- _What you are asked to do_
Repeat exactly the lines from the start through the line with "return arc_params(S, [first", both ends included.

- _Material_
···

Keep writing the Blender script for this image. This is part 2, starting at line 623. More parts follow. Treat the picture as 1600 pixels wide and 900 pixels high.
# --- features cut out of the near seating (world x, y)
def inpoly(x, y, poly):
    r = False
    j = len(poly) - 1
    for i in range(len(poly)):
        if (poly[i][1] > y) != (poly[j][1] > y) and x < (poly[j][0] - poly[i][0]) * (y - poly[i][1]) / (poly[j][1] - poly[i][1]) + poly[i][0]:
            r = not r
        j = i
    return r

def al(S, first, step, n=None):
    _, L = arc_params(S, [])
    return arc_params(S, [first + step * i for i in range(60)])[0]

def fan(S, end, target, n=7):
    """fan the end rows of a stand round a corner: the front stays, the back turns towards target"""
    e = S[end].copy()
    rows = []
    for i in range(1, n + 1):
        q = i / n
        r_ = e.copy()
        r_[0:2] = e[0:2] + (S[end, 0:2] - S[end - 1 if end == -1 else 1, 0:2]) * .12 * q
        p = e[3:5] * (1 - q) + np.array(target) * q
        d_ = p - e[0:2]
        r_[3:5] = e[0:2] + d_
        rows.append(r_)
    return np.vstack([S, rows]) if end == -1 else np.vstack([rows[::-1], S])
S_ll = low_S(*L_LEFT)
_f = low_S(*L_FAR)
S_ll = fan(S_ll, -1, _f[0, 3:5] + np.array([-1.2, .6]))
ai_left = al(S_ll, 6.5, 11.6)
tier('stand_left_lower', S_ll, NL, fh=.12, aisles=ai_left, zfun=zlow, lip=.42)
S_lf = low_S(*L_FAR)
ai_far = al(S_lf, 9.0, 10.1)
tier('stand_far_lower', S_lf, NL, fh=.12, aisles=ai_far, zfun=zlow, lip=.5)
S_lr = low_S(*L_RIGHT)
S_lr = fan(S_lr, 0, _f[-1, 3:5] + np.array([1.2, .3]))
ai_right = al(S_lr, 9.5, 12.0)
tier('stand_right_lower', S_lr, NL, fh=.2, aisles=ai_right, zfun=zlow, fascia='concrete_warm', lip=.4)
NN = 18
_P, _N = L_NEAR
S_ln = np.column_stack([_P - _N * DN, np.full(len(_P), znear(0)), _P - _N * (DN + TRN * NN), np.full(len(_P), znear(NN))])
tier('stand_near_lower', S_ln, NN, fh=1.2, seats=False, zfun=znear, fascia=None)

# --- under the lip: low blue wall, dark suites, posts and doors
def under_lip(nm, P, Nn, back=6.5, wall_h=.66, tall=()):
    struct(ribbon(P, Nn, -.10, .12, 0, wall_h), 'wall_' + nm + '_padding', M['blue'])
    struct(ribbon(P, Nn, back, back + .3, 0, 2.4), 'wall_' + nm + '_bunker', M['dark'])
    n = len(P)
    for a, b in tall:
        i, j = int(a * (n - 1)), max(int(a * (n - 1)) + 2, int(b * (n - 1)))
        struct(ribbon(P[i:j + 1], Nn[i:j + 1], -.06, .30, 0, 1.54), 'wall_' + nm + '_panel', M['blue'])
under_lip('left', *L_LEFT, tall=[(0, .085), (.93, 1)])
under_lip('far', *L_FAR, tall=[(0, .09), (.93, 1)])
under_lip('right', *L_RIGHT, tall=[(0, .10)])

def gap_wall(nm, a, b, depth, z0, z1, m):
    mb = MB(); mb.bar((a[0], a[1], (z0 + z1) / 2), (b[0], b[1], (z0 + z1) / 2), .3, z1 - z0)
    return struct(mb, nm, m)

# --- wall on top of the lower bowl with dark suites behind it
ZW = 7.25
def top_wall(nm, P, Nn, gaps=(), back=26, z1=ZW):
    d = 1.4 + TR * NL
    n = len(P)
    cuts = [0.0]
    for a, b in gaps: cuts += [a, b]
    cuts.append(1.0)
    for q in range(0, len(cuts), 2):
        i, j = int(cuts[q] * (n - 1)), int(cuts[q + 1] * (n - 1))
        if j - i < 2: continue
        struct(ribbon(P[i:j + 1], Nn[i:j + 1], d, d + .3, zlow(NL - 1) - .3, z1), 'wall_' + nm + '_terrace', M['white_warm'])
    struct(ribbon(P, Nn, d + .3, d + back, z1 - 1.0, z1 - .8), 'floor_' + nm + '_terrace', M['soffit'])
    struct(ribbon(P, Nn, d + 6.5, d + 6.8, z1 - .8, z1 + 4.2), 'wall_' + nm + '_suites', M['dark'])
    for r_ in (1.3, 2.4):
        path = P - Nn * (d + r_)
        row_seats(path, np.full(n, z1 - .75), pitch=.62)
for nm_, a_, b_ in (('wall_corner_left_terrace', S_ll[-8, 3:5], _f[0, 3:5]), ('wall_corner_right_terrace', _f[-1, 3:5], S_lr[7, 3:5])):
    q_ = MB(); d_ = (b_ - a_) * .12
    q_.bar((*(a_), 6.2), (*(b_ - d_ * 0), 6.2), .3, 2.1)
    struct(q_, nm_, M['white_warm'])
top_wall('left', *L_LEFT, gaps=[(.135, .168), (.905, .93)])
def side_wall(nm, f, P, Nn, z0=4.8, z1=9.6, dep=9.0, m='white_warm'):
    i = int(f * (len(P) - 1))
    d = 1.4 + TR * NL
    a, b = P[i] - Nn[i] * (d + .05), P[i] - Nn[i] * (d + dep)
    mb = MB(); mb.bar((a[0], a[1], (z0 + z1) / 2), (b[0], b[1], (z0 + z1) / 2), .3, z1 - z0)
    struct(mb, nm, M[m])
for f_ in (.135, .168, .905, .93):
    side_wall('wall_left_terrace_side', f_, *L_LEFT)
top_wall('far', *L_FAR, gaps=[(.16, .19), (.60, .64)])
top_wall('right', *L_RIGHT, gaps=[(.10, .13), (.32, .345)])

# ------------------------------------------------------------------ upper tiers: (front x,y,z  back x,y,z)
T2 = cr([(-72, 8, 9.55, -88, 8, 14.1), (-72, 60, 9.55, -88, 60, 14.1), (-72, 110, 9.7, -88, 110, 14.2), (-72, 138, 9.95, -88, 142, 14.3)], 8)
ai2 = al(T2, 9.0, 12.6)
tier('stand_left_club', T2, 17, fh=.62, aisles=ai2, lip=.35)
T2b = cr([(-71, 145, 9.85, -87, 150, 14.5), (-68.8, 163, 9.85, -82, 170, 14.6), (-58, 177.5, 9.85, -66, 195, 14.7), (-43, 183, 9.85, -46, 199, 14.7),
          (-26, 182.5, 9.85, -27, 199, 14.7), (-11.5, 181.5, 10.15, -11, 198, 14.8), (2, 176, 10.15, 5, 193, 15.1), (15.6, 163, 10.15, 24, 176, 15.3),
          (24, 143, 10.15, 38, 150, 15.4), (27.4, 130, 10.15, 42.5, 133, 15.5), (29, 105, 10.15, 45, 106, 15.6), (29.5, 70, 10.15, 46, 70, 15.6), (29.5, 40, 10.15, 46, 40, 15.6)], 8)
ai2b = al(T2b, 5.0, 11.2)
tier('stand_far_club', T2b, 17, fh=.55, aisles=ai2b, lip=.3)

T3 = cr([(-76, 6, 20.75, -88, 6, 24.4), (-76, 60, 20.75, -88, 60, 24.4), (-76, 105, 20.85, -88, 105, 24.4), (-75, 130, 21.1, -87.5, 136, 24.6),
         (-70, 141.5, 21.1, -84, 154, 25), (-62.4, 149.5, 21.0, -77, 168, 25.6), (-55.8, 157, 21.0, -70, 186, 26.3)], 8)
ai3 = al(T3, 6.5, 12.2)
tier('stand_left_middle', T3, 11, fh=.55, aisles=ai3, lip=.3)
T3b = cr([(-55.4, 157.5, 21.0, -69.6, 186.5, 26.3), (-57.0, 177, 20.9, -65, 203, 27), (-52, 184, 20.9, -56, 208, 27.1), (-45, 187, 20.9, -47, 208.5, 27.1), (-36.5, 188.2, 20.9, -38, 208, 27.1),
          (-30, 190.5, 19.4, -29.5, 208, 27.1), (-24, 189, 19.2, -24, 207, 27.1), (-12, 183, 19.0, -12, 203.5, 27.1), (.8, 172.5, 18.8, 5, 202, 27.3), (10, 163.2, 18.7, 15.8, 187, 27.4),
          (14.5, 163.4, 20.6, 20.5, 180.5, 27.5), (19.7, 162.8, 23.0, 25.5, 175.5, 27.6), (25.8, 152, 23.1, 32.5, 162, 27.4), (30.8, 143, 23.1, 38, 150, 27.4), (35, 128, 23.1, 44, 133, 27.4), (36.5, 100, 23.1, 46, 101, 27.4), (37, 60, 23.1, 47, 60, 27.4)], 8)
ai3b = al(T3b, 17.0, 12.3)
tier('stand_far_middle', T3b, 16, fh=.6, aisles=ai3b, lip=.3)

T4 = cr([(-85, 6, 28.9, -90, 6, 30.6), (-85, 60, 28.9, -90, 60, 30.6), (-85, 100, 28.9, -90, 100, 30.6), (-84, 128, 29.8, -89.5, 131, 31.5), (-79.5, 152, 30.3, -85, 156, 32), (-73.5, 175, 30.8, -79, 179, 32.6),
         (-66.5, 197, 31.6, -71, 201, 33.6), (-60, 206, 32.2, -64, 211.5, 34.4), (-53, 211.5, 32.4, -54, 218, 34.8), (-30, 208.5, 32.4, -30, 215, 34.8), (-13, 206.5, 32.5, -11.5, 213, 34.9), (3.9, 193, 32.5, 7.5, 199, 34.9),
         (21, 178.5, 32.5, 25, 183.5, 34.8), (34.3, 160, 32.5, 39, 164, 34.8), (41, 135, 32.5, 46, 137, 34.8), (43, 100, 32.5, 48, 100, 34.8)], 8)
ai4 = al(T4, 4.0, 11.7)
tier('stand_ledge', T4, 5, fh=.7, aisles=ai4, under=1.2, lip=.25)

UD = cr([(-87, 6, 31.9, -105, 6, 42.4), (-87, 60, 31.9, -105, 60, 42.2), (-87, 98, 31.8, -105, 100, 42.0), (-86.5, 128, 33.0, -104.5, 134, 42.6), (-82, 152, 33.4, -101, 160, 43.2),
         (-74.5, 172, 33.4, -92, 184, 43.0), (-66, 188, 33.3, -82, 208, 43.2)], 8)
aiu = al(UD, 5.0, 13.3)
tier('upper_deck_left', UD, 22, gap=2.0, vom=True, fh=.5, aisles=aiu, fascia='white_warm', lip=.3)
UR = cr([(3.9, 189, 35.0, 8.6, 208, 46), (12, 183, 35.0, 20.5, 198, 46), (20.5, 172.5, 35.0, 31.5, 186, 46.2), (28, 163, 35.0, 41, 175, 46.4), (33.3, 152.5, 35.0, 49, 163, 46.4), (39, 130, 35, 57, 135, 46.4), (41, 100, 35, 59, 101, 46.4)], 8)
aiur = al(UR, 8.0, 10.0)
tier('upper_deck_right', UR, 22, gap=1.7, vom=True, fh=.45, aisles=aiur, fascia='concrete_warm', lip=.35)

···

- _Written response_
Keep writing the Blender script for this image. This is part 2, starting at line 623. More parts follow. Treat the picture as 1600 pixels wide and 900 pixels high.
# --- features cut out of the near seating (world x, y)
def inpoly(x, y, poly):
    r = False
    j = len(poly) - 1
    for i in range(len(poly)):
        if (poly[i][1] > y) != (poly[j][1] > y) and x < (poly[j][0] - poly[i][0]) * (y - poly[i][1]) / (poly[j][1] - poly[i][1]) + poly[i][0]:
            r = not r
        j = i
    return r

def al(S, first, step, n=None):
    _, L = arc_params(S, [])
    return arc_params(S, [first + step * i for i in range(60)])[0]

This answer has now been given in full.